Marek14 wrote:quickfur wrote:Keiji wrote:Thanks for the hard work quickfur!
I don't suppose we have coordinates/images/.def/.off for CJ4.5.2 anywhere? That's now the only 4D crown jewel without its own page.
I didn't build it because basically it's CJ4.5.1 with the top part of the rectified 120-cell glued on both ends. It's just extra vertices (=slower convex hull times, slower rendering, etc.) away from the exciting action (i.e. where the J92's are). You could still create a page for it, and mention the cell counts, etc., which are all already known. It's just that it's not that much more interesting than CJ4.5.1 itself.
If the top part of rectified 120-cell is glued on "both ends", does it mean you can get anohter CRF that would count as crown jewel by gluing it on only one end?
Yes, and since the caps glued on are themselves made of two separable layers, you can also glue half a cap on one end or half a cap on the other end, and any combination thereof. Also, any diminishing/augmentation that applies to the upper part of the rectified 120-cell also applies here. I consider these variations as uninteresting, since they don't relate to the region of interest where the J92's are. In that sense, CJ4.5.1 is the most "fundamental" form, and CJ4.5.2 and the other unnumbered possibilities are just cut-n-paste variations on it. I assigned CJ4.5.2 a number because it represents the simplest derivation from the rectified 120-cell that contains the CJ4.5.1 core, but other than that, it's not fundamentally interesting.

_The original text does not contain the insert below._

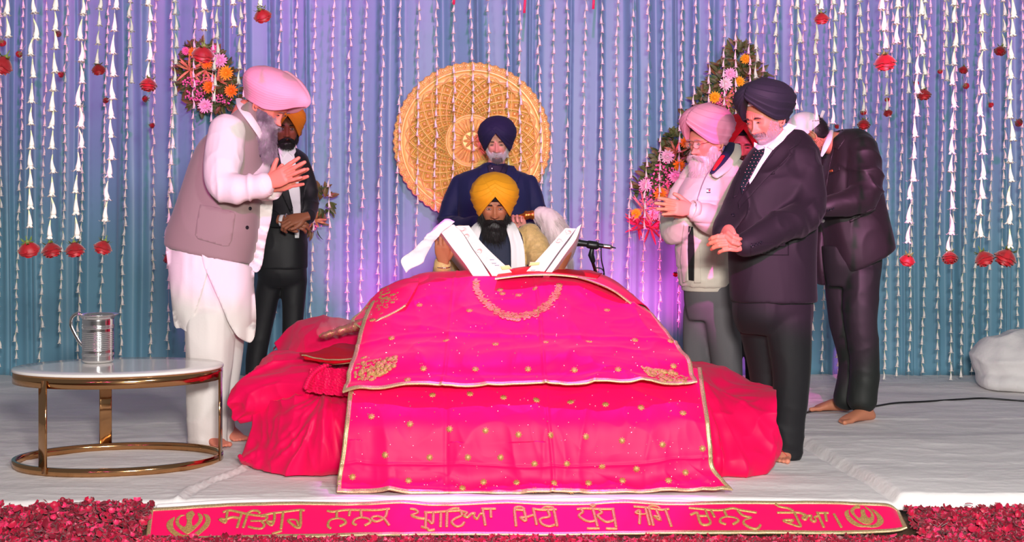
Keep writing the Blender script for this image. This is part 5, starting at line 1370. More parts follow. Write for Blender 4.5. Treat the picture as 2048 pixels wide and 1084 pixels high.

quickfur wrote:Hmm. Today I was reading up on the snub disphenoid on Wolfram, and it claims that the analytic solution for its coordinates requires solving a cubic equation?? How did Marek get a solution in terms of square roots??
Hm. Let's have a look.
Snub disphenoid has 8 vertices which can be separated into 4 layers. Let's use edge length 2 here:
1st layer: (1,0,0) and (-1,0,0)
2nd layer: (0,x,y) and (0,-x,y)
3rd layer: (x,0,z) and (-x,0,z)
4th layer: (0,1,w) and (0,-1,w)
Each layer has two vertices and the line of these two is always perpendicular between layers. Further, snub disphenoid has dihedral symmetry, meaning that distance between layers 1 and 2 is the same as distance between 3 and 4, so we can replace w with sum y+z.
Now then, snub disphenoid has four kinds of edges:
1. Edge joining two vertices in layers 1 and 4 -- this is 2 by definition.
2. Edge joining layers 1-2 or 3-4 -- this means distance (1,0,0) and (0,x,y) is 2.
3. Edge joining layers 1-3 or 2-4 -- this means distance (1,0,0) and (x,0,z) is 2.
4. Edge joining layers 2-3 -- this means distance (0,x,y) and (x,0,z) is 2.
So all the conditions mean that it's sufficient to ensure the triangle (1,0,0), (0,x,y), (x,0,z) is equilateral with side 2.
We have equations:
x^2+y^2+1 = 4
(x-1)^2+z^2 = 4
2x^2+(z-y)^2 = 4
By solving these three equations in Mathematica, I now get cubic solutions as well (there are quadratic solutions, but these have z = 0). The positive solution has x = 1.28917, y = 1.15674 and z = 1.97898. Not sure what went wrong before...
So the snub disphenoid has CVP 3 after all?